Saturday 31 March 2007

Couples and break-ups

There's a lot of arguments about the issue most likely to split couples apart. Is it sex? Money? Housework? Politics? Violence? Weirdness? In theory it could be just about anything - whatever you feel so strongly about that the other person's totally opposite attitude is just too much to take.

With Jenny and I, I think what would separate us beyond repair is actually sexism. Jenny having been a strong feminist ever since I met her, the one thing she couldn't stomach would be my turning into a stereotype male, watching the footie and guzzling beer while she cleaned the house and knocked up the evening meal. We've always tried to share the pleasures and chores of domestic life equally, and hopefully we don't slip into the traditional sex roles too often.

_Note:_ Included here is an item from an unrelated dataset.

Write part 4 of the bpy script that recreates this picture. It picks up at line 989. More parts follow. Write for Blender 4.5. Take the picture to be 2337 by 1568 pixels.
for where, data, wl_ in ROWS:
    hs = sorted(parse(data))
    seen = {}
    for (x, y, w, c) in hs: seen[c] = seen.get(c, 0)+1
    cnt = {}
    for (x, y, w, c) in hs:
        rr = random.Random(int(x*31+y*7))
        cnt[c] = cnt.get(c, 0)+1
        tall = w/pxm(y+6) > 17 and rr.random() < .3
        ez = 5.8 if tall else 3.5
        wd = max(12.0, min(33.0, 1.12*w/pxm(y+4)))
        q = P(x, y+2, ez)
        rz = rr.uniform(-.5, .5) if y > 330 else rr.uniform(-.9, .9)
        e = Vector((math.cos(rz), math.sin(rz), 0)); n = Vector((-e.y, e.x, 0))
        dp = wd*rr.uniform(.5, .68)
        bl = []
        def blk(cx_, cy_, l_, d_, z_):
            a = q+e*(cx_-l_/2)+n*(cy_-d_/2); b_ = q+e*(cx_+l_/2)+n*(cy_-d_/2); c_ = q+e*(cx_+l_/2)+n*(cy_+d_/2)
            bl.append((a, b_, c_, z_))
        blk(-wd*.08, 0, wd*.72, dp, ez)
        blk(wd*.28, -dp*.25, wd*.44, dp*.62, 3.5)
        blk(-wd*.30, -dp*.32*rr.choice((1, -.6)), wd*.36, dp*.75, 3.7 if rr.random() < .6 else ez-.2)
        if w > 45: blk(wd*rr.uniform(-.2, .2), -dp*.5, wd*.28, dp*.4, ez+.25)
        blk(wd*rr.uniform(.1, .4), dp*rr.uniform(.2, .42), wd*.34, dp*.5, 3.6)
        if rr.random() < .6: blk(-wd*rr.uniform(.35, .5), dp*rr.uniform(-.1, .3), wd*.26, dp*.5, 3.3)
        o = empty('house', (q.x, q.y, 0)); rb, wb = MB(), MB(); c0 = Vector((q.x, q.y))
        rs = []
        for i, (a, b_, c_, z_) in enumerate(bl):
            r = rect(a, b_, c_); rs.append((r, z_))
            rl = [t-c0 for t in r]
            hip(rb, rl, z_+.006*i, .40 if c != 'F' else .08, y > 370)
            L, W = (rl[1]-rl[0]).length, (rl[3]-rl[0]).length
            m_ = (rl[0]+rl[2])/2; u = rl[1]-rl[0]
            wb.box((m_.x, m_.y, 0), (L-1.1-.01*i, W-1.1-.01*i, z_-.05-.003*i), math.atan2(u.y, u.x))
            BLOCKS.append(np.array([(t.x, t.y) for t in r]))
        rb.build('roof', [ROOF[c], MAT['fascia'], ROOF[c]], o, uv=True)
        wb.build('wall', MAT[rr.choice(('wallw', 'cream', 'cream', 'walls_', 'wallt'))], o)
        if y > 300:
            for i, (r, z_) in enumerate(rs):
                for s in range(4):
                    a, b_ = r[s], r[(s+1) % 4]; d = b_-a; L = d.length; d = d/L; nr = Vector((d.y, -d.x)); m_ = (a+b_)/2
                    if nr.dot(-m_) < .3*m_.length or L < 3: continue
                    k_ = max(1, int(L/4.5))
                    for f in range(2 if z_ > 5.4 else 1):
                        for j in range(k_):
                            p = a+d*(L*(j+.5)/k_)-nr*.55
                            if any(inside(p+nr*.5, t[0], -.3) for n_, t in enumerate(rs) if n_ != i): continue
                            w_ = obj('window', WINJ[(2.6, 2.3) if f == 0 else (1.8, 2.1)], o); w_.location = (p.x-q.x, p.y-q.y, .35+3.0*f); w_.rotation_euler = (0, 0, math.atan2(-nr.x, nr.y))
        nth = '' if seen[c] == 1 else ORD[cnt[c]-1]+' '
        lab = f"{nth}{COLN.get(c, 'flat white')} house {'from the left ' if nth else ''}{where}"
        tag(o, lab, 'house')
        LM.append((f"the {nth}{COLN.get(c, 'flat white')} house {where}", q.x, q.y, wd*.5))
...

Early in our relationship money became a thorny issue. I still had my own bank account while Jenny wanted us to pool our cash. Luckily I came round to the idea and a joint account saved the day. Jenny has always been freer with money than me, and sometimes sees me as mean and ungenerous. But going broke is one of my big anxieties, so splashing out isn't easy. It helps that we have a lot more money than when we first met - when we were two amorous but seriously underpaid booksellers.

Housework isn't a serious bone of contention. I do my fair share - in fact when Jenny was working in Glasgow I did all the house-cleaning here. Perhaps not entirely to her standard (the thinnest coating of dust makes women very antsy!) but it was respectable enough. Jenny does most of the cooking, as she loves cooking, but I do all the washing up and a lot of the shopping. Not to mention most of the gardening and looking after the two cars. But then Jenny earns a lot more than me so fair's fair.

As for sex, my lips are sealed. Call me old-fashioned, but I think some subjects are too delicate and too intimate for the full-frontal exposure of a global diary. So you'll have to use your imagination on that one. Bondage? Cross-dressing? Nurses' uniforms? That would be telling. All I can say is, it won't be sex that breaks up the happy home. Unless it's sex with someone else of course. But let's not go there either.

I could chatter on freely about couples uncoupling - isn't it strange how those dream couples suddenly crash and burn while the most unlikely matches endure effortlessly? But there's too much to say - it'll have to wait till later.